“Five years ago there was nothing here,” says Hamad Said Al Rawahi as he drives fast along a stretch of freshly paved highway in Oman’s coastal desert. He just picked me up from the side of the road in his shiny black Mercedes. I am hitchhiking – the closest thing to public transport out here.
We are in Duqm, a nascent city about 300 miles (480km) from the capital, Muscat, that was a fishing village prior to 2011, when Oman reimagined it, along with a stretch of uninterrupted coastline and Bedouin camps, as a new special economic zone.
“It has totally changed,” says Al Rawahi, who has lived in Duqm “for a few years” and works at its dry dock. “Now we have five-star hotels and villas … There are shops and supermarkets, places you can go and visit.”
The city is still in its early days. The basic highway grid has just been paved, the port and dry dock have recently begun operating, the oil refinery is getting set to fire up, and two luxury hotels have opened their doors.
Within two years an estimated 111,000 people are expected to call this place home.
The project is the latest of a long line of plans stretching back to the 1980s aimed at developing and populating barren parts of Oman. Around 70% of the country’s population resides within a thin 150-mile-long coastal strip in the north near Muscat. The government now sees its hundreds of miles of unused coastline as full of economic potential.

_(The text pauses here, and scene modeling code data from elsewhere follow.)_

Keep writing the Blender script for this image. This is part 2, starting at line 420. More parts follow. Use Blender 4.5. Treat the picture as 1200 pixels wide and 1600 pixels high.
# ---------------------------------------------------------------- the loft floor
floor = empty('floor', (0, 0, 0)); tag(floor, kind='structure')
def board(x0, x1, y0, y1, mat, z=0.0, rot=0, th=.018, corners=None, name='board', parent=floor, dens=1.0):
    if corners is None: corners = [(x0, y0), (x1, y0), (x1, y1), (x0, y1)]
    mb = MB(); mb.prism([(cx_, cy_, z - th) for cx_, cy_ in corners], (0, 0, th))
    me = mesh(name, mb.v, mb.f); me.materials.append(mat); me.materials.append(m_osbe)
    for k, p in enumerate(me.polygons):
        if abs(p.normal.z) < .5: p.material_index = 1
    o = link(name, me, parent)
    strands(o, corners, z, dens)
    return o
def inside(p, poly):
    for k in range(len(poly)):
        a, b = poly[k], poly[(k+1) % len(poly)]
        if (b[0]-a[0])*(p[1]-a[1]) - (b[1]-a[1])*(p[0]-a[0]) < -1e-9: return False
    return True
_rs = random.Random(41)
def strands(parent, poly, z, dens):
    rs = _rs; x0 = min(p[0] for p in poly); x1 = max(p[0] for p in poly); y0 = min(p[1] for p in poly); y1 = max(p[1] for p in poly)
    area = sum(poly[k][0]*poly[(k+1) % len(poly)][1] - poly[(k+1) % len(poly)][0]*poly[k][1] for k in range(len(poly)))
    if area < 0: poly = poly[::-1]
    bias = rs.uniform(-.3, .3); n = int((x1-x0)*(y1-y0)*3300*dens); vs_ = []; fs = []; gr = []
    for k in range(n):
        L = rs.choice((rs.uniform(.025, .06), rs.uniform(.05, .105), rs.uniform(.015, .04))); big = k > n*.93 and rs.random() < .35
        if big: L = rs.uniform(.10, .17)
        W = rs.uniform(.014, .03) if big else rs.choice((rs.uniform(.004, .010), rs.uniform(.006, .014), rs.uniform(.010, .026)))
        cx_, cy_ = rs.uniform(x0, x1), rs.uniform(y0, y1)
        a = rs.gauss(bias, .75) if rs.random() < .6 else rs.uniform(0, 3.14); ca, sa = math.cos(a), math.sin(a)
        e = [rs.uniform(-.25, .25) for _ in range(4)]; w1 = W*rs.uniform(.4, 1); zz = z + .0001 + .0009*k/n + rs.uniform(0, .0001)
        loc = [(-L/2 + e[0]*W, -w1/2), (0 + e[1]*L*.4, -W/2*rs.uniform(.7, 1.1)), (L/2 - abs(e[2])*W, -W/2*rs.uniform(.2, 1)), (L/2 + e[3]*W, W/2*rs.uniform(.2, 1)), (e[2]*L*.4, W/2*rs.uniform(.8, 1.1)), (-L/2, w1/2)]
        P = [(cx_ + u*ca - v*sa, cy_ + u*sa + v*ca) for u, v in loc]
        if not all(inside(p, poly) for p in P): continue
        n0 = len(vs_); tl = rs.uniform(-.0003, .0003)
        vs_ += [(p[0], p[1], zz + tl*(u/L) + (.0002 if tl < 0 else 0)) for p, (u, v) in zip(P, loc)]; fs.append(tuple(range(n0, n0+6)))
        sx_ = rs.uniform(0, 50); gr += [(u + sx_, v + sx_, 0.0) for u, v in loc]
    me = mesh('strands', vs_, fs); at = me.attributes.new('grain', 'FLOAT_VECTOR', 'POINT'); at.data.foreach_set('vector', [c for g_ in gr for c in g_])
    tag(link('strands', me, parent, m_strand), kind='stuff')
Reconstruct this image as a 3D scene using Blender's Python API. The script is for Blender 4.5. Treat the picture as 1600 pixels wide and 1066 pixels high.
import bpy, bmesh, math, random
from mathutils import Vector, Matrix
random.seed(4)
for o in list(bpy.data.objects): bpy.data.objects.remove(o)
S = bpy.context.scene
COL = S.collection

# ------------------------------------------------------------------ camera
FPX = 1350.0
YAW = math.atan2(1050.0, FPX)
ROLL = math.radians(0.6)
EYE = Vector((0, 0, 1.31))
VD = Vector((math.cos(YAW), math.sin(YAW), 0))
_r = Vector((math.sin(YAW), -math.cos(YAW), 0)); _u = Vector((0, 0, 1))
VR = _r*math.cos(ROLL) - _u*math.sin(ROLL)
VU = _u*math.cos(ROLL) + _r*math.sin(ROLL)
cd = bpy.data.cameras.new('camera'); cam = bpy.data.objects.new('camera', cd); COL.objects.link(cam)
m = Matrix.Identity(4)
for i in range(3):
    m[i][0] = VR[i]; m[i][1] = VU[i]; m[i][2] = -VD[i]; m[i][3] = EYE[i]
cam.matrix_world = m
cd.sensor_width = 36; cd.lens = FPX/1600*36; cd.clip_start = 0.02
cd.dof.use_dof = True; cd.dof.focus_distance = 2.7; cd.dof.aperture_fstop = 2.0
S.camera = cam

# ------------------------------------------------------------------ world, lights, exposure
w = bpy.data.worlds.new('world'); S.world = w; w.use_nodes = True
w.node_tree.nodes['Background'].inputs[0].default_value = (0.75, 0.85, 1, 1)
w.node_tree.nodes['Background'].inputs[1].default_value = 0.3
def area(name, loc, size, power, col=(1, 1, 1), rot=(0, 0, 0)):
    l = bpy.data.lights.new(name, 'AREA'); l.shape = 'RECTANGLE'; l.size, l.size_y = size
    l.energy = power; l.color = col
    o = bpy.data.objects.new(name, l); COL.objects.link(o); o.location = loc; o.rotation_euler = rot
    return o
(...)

The masterplan for Duqm follows the guidelines of transit-oriented developmentvirtually step by step. A sea port is being used to seed a vast special economic zone, which in turn is being used as an economic driver for the entirely new metropolis. The full gamut of urban offerings will be built in Duqm: industrial zones, a large refinery, a new airport, education centres, sprawling thickets of modern housing and a tourism district.